The unit works, but I have found major limitations that were not clear even by reading the PDF manual in advance, and that make me quite upset and dissatisfied.
First, the Voltage of the network can only be customised if you're connecting an S2-capable sensors to it. So if you're using C2-capable sensors you have to live with 240V calculations even if you're using it in a different network. Operating at 230V would typically introduce a 4% error on top of the existing measurement. The worst is that if you have a mixed set of sensors (C2 and S2 attached to the same EnviR unit), it would be harder to discriminate this additional error because it would not apply to all sensors, unless you leave the S2 sensors to 240V and then add 4% at the measure.

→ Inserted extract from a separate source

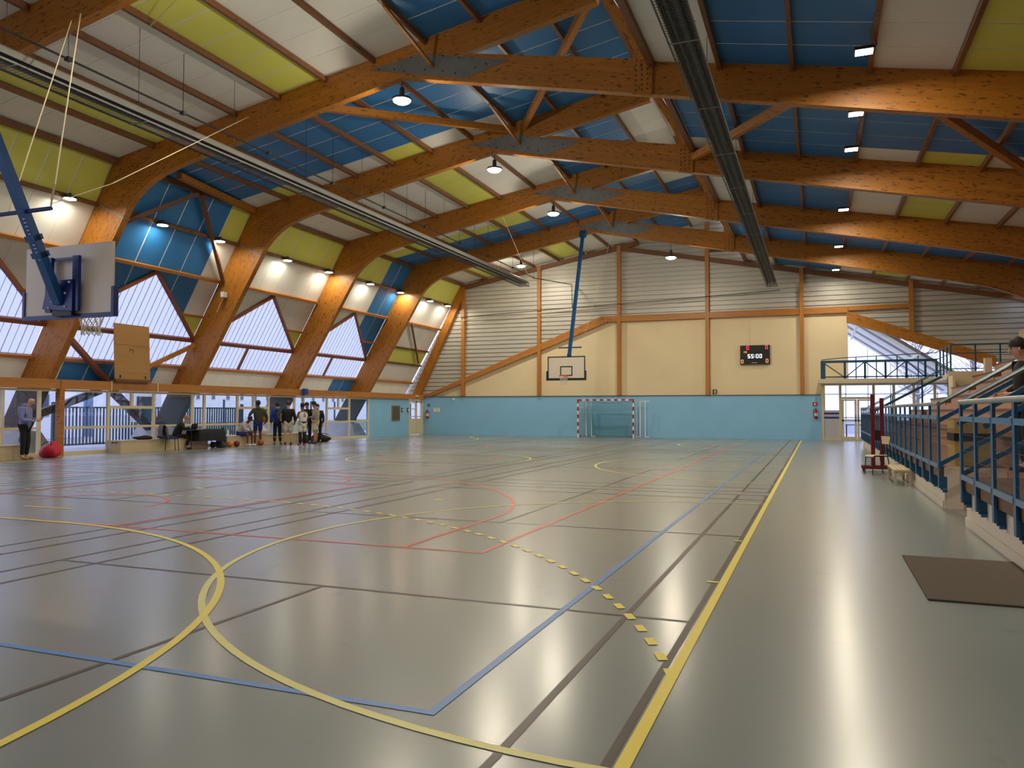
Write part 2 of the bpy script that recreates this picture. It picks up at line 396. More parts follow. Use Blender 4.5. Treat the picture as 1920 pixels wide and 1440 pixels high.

The second pain is related to the fact that the unit assumes that a single "house" sensor is available (on channel 0). In my case I have two separate electric circuits to measure and the enery meter is in the basement, too far to reach the EnviR. So I purchased an additional CT sensor and have connected the two CTs to each circuit. Then I expected the display unit to offer the ability to combine multiple sensors into a single energy measurement, but this is not the case. Each sensor is managed as an individual source on each "page" of the display (channels 1 to 9) and channel 0 is assumed to be a CT sensor attached right after a single energy meter.
I will now write my own software to compensate all these issues (Voltage and sensor schema), but this would make the EnviR display almost useless.